The Elkhart Truth answers why an overpass is being built on Prairie Street instead of Main Street, Elkhart’s retiring bus drivers share their memories and three other stories to start your day.

Posted on June 7, 2014 at 3:38 a.m.

Ask the Truth: Why build an overpass on Prairie Street instead of Main Street?

Elkhart city manager Mike Machlan said that the gradual incline and decline of the overpass would require a lengthy structure that would abut many other structures north of the railroad track. This would limit access to those buildings on Main Street south of Division Street. This also applies to the construction of an underpass, but that would require the construction of a temporary track to permit work and allow continued train traffic. Such a temporary track would mean several structures in the area would have to be demolished to make space. Machlan adds that the construction of an overpass would speed traffic through the city center, but slower traffic would facilitate commerce and activity in the area.

Furthermore, Dunlap does not have an overpass because there are no funds.

Elkhart's retiring bus drivers share memories

Sixteen bus drivers and helpers with the district will retire at the end of the school year. Other drivers will take their place and their numbers will grow to help improve transportation routes, one of the promises of the referendum passed in spring. Ten bus drivers shared their memories with The Elkhart Truth, citing different reasons for retiring.
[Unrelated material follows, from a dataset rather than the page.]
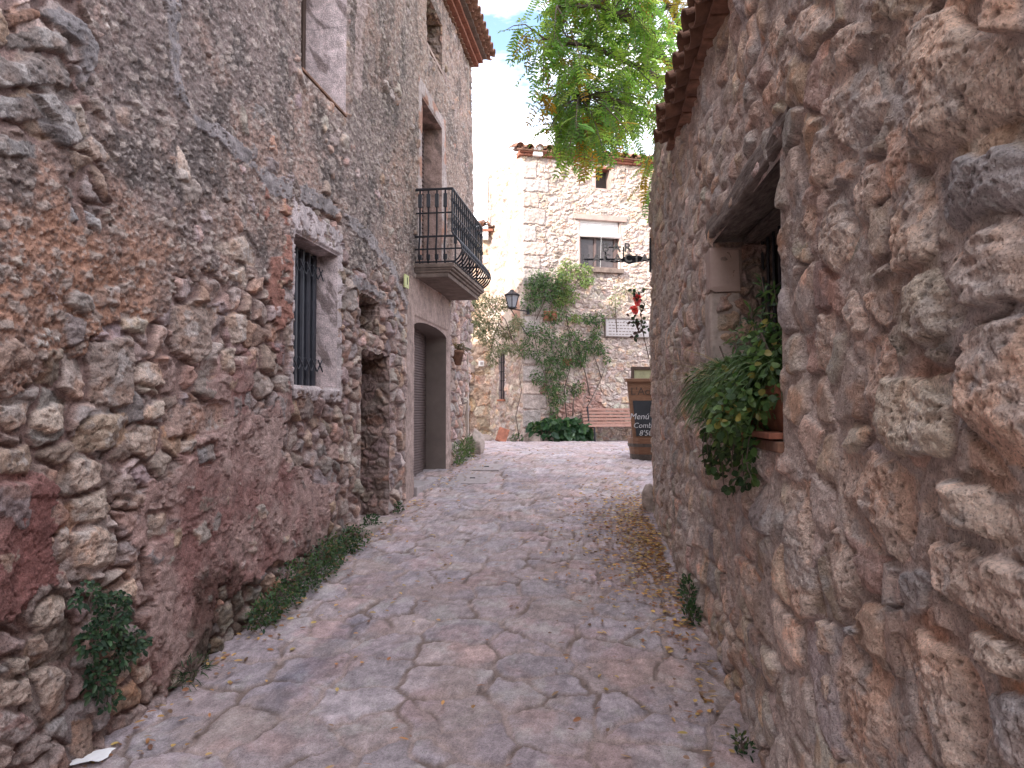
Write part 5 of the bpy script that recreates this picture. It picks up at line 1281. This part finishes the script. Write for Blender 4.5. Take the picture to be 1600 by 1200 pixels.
# menu board on a half barrel
def build_board():
    Y = 11.6; g = float(gz(Y)); p0 = at(984, 712, Y); px = 1 / F * Y
    cx = p0.x + .30
    o = thing('menu_board', 'chalk menu board standing in a half barrel behind the end of the right hand wall', 'menu board', (cx, Y, g))
    zb = g + 33 * px
    m = MB(); m.lathe((cx, Y, g), [(.0, .02), (.275, .0), (.30, .12), (.325, .25), (.33, .335), (.305, .335), (.295, .20), (.0, .18)], 22); m.build('barrel', M['woodorange'], o, smooth=False)
    m = MB(); m.lathe((cx, Y, g), [(.279, .0), (.287, .0), (.302, .085), (.296, .085)], 22); m.lathe((cx, Y, g), [(.321, .20), (.328, .20), (.334, .25), (.326, .25)], 22); m.build('hoop', M['zinc'], o)
    # board: wider at the top
    zt = at(980, 596, Y).z; yb = Y - .05; z0 = g + .26
    def xl(z): return lerp(cx - .25, cx - .34, (z - z0) / (zt - z0))
    def xr(z): return 2 * cx - xl(z)
    def slab(za, zc, inset, yf, th):
        return [(xl(za) + inset, yf, za), (xr(za) - inset, yf, za), (xr(zc) - inset, yf, zc), (xl(zc) + inset, yf, zc)]
    m = MB(); m.prism(slab(z0, zt, 0, yb, .06), (0, .06, 0)); m.build('frame', M['woodorange'], o, bevel=.006)
    zh = at(985, 626, Y).z
    m = MB(); m.prism(slab(g + .36, zh, .055, yb - .008, .02), (0, .02, 0)); bd = m.build('blackboard', M['board'], o)
    m = MB(); m.prism([(xl(zt) - .03, yb - .04, zt - .01), (xr(zt) + .03, yb - .04, zt - .01), (xr(zt) + .03, yb - .04, zt + .045), (xl(zt) - .03, yb - .04, zt + .045)], (0, .12, 0)); m.build('cap', M['woodorange'], o, bevel=.008)
    X = Vector((1, 0, 0)); Zv = Vector((0, 0, 1)); n = Vector((0, -1, 0))
    text_mesh('lettering', "L'Acàcia", .165, M['wooddark'], o, frame3(X, Zv, n, Vector((cx - .02, yb - .006, (zt + zh) / 2 - .01))), .003)
    for body, u, v, sz in (('Menú - 12', 1012, 651, .135), ('Combinats', 1013, 665, .115), ("8'50", 1009, 677, .12)):
        q = at(u, v, yb); sh = Matrix.Identity(4); sh[0][1] = .2
        text_mesh('chalk_writing', body, sz, M['chalk'], bd, frame3(X, Zv, n, Vector((q.x if body != 'Combinats' else q.x + .02, yb - .012, q.z))) @ sh, .002)
    # framed card standing behind
    o2 = thing('picture_frame', 'brown framed card propped up behind the menu board', 'frame', (cx + .1, Y + .5, g))
    a, b = at(986, 573, Y + .5), at(1040, 601, Y + .5)
    m = MB()
    for (x0, x1, z0_, z1_) in ((a.x, b.x, a.z - .05, a.z), (a.x, a.x + .05, g - .0, a.z - .05), (b.x - .05, b.x, g - .0, a.z - .05), (a.x + .05, b.x - .05, b.z - .05, b.z)):
        m.box(((x0 + x1) / 2, Y + .5, (z0_ + z1_) / 2), (x1 - x0, .04, z1_ - z0_))
    m.build('frame', M['wooddark'], o2, bevel=.004)
    m = MB(); m.box(((a.x + b.x) / 2, Y + .51, (a.z + b.z) / 2 - .02), (b.x - a.x - .1, .012, a.z - b.z - .05)); m.build('card', mat_plain('faded card', (.33, .33, .20), .7, .3, 5, .05), o2)
build_board()

# leaning red tile
p = at(785, 697, 17.55); g = float(gz(17.55))
m = MB(); rt = Matrix.Rotation(math.radians(18), 3, 'Y') @ Matrix.Rotation(math.radians(-28), 3, 'X')
m.box((p.x, 17.62, g + .17), (.26, .05, .36), rt); tag(m.build('clay_tile', M['terracotta'], bevel=.004), 'orange clay tile leaning against the foot of the far house side face', 'tile')

# stones at the wall ends
o = lump('guard_stone', (RP(8.15, 0, .06).x, 8.15, float(gz(8.15)) + .10), (.085, .12, .2), M['stone'], None, 5); tag(o, 'rounded grey guard stone at the foot of the right wall end', 'stone')
o = lump('guard_stone', (LP(12.2, 0, .12).x, 12.25, float(gz(12.2)) + .16), (.14, .2, .26), M['stone'], None, 6); tag(o, 'mossy block at the foot of the left house far corner', 'stone')
s, z = onF(842, 690); 
for k, (u, a) in enumerate(((832, .16), (852, .16))):
    s, _ = onF(u, 688); q = farP(s, float(gz(17.8)) + .06, .33); o = lump('border_stone', q, (a, .12, .16), M['stone'], None, 15 + k)
    tag(o, ('pale border stone edging the leafy bed, nearer the house corner', 'reddish border stone under the left edge of the broad leaved plants')[k], 'stone', 'border stones of the flower bed')
# manhole covers
for k, (u0, u1, v, Y0, Y1, lab) in enumerate(((702, 763, 757, 9.55, 10.2, 'nearer concrete inspection cover in the paving before the garage'), (730, 780, 742, 10.45, 11.0, 'further concrete inspection cover in the paving by the house corner'))):
    xa = at(u0, v, (Y0 + Y1) / 2).x; xb = at(u1, v, (Y0 + Y1) / 2).x; sk = .15 * (Y1 - Y0)
    g0, g1 = float(gz(Y0)) + .021, float(gz(Y1)) + .021
    o = thing('inspection_cover', lab, 'cover', ((xa + xb) / 2, (Y0 + Y1) / 2, g0), 'inspection covers')
    m = MB(); m.prism([(xa, Y0, g0), (xb, Y0, g0), (xb + sk, Y1, g1), (xa + sk, Y1, g1)], (0, 0, -.05)); m.build('slab', M['concrete'], o, bevel=.006)
    m = MB(); yc = (Y0 + Y1) / 2; m.box(((xa + xb) / 2 + .05, yc, (g0 + g1) / 2 + .004), (.07, .04, .010)); m.build('lifting_ring', M['iron'], o, bevel=.003)
# paper
p = at(135, 1192, 3.36); g = float(gz(3.36)) + .02
xs, ys = np.meshgrid(np.linspace(-.085, .085, 14), np.linspace(-.055, .055, 10))
zz = g + .022 + .012 * np.abs(fbm(xs * 12, ys * 12, 2, 3)) + .03 * np.maximum(0, xs - .04) 
edge = .012 * fbm(xs * 20, ys * 20, 2, 4)
tag(grid_mesh('paper_scrap', np.stack([p.x + xs + edge, 3.36 + ys * 1.2 + .3 * xs, zz], -1), M['paper']), 'torn scrap of white paper on the paving at the bottom left', 'paper')

# ------------------------------------------------------------------ planter with trailing plants in the right window
def build_planter():
    g = 1.48
    o = thing('window_planter', 'long terracotta trough on a tray on the sill of the right hand window', 'planter', RP(3.5, g, -.05))
    m = MB(); y0, y1 = 2.97, 4.2
    pr = [(-.19, .0), (-.02, .0), (.005, .15), (.02, .155), (.02, .195), (-.22, .195), (-.22, .155), (-.205, .15)]
    m.prism([RP(y0, g + .03 + b, a) for a, b in pr], RP(y1, 0, 0) - RP(y0, 0, 0)); m.build('trough', M['terracotta'], o, bevel=.006)
    m = MB(); panelR(m, y0 - .04, y1 + .04, g + .002, g + .028, -.23, .29); m.build('tray', M['terracotta'], o, bevel=.005)
    pl = thing('trailing_plant', 'bushy green plant spilling grass blades and round leaves over the terracotta trough', 'plant', RP(3.6, g + .2, .0))
    parts = []
    # grassy blades arching out
    n = 1700; y = rng.uniform(3.05, 4.3, n); C = np.array([RP(a, g + .2 + rng.uniform(0, .12), rng.uniform(-.12, .04)) for a in y])
    D = np.stack([-rng.uniform(.1, 1.0, n), rng.normal(.35, .6, n), rng.uniform(.1, 1.2, n)], 1)
    V, Q, k = leaves(C, D, unit(n) * .4 + np.array([0, 0, 1]), rng.uniform(.18, .40, n), rng.uniform(.008, .015, n), [(0, .6), (.25, 1), (.5, .9), (.75, .6), (1, .03)], .3, .85)
    parts.append((V, Q, k, tint(n, GREEN[:3] + [(.08, .15, .055), (.12, .19, .08), (.16, .22, .11)])))
    n = 46; C = np.array([RP(rng.uniform(3.5, 4.2), g + .26, .02) for _ in range(n)]); D = np.stack([-rng.uniform(.4, 1, n), rng.normal(.6, .35, n), rng.uniform(.3, .8, n)], 1)
    V, Q, k = leaves(C, D, unit(n) * .3 + np.array([0, 0, 1]), rng.uniform(.3, .55, n), .006, [(0, .8), (.25, 1), (.5, .9), (.75, .6), (1, .1)], .2, .35)
    parts.append((V, Q, k, tint(n, [(.36, .28, .13), (.26, .24, .10)])))
    # round leaves
    bl = [(RP(3.02, 1.58, .20), (.05, .12, .09)), (RP(3.15, 1.60, .17), (.09, .2, .14)), (RP(3.1, 1.70, .05), (.10, .18, .16)), (RP(3.35, 1.70, .07), (.12, .22, .17)), (RP(3.7, 1.62, .08), (.12, .25, .16)), (RP(3.2, 1.88, .0), (.10, .2, .12)), (RP(3.6, 1.50, .08), (.07, .16, .14)), (RP(3.25, 1.44, .06), (.05, .1, .12))]
    parts.append(blob_leaves(bl, 1300, .036, .034, GREEN[:3] * 2 + [(.08, .16, .045), (.12, .20, .06), (.12, .20, .06), (.22, .20, .05)], OVAL, .5, .2, .3, .3, .15, (-.8, -.4, .5)))
    parts.append(blob_leaves([(RP(3.9, 1.72, .10), (.14, .22, .16)), (RP(4.05, 1.56, .08), (.10, .16, .10)), (RP(3.45, 1.95, -.02), (.1, .3, .1))], 420, .05, .014, LIGHTG[2:] + GREEN, LANCE, .6, .2, .4, .3, .2))
    # hanging strands
    st = MB()
    for y, zt, ln in ((3.25, 1.55, .30), (3.45, 1.5, .24), (3.7, 1.5, .34), (3.15, 1.52, .22), (3.9, 1.45, .2), (4.15, 1.55, .3), (4.3, 1.5, .25)):
        pts = [RP(y + rng.normal(0, .01), zt - t * ln, .07 + .03 * math.sin(t * 3)) for t in np.linspace(0, 1, 6)]
        st.tube(pts, .003, 4)
        n = int(ln * 110); C = np.array([pts[0].lerp(pts[-1], t) + Vector(rng.normal(0, .012, 3)) for t in rng.uniform(0, 1, n)])
        V, Q, k = leaves(C, unit(n) + np.array([-.5, 0, -.3]), unit(n) + np.array([-1, -.5, .5]), .038, .034, OVAL, .15, .2); parts.append((V, Q, k, tint(n, GREEN)))
    for y in (3.05, 3.3, 3.6, 3.95): st.tube([RP(y, g + .15, -.08), RP(y + .05, 1.75, -.02), RP(y + .1, 1.95, .04)], .005, 5)
    st.build('stem', M['stem'], pl); leaf_obj('foliage', parts, M['leaf'], pl)
    # tall sprig in front of the bars
    parts = []; st = MB()
    for y, lean, top in ((3.3, .06, 2.22), (3.15, -.02, 2.12), (3.5, .1, 2.1)):
        pts = [RP(y + lean * t, lerp(1.7, top, t), -.08 + .06 * t) for t in np.linspace(0, 1, 7)]; st.tube(pts, [.006 - .004 * t for t in np.linspace(0, 1, 7)], 5)
        n = 60; tt = rng.uniform(.1, 1, n); C = np.array([RP(y + lean * t, lerp(1.7, top, t), -.08 + .06 * t) for t in tt]); V, Q, k = leaves(C, unit(n) * .9 + np.array([-.1, 0, .5]), unit(n) + np.array([0, 0, 1]), .07, .014, LANCE, .2, .3); parts.append((V, Q, k, tint(n, GREEN)))
    o3 = thing('leafy_sprig', 'thin upright leafy sprigs growing behind the trough before the window bars', 'plant', RP(3.3, 1.68, -.08)); st.build('stem', M['stem'], o3); leaf_obj('foliage', parts, M['leaf'], o3)
build_planter()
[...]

Some want to spend more time with family, others want to start getting pension payments from the state.

Elkhart mayor downplays lead dangers from Prairie Street demolition, but others remain leery

Fourteen buildings are being torn down along Prairie Street in Elkhart for a railroad overpass project, and some residents are concerned that the wafting dust contains lead particles from lead-based paint. Elkhart Mayor Dick Moore released a statement Friday, June 6, assuring that there should be no environmental problems as a result of the demolition. However, Carolyn Hunt of Elkhart will organize a campaign to inform neighbors living around the demolition site about the dangers of lead and lead poisoning.

Bicyclists donate to Elkhart County 4-H Fair’s food drive, aim to beat Guinness World Record

Bicyclists rode from downtown Goshen to the Elkhart County 4-H Fairgrounds on Friday, June 6, to collect food for the Food Bank of Elkhart County located at Church Community Services in Elkhart. The fair board is trying to collect more than 600,000 pounds of food on July 20 so it can break the world record for the most food collected by a food drive in a 24-hour period.

Elkhart Main Street railroad crossing to close for two days

The Norfolk Southern railroad crossing on South Main Street near Middlebury Street will be closed Sunday, June 8, and Monday, June 9. Railroad crews will be working on the crossing.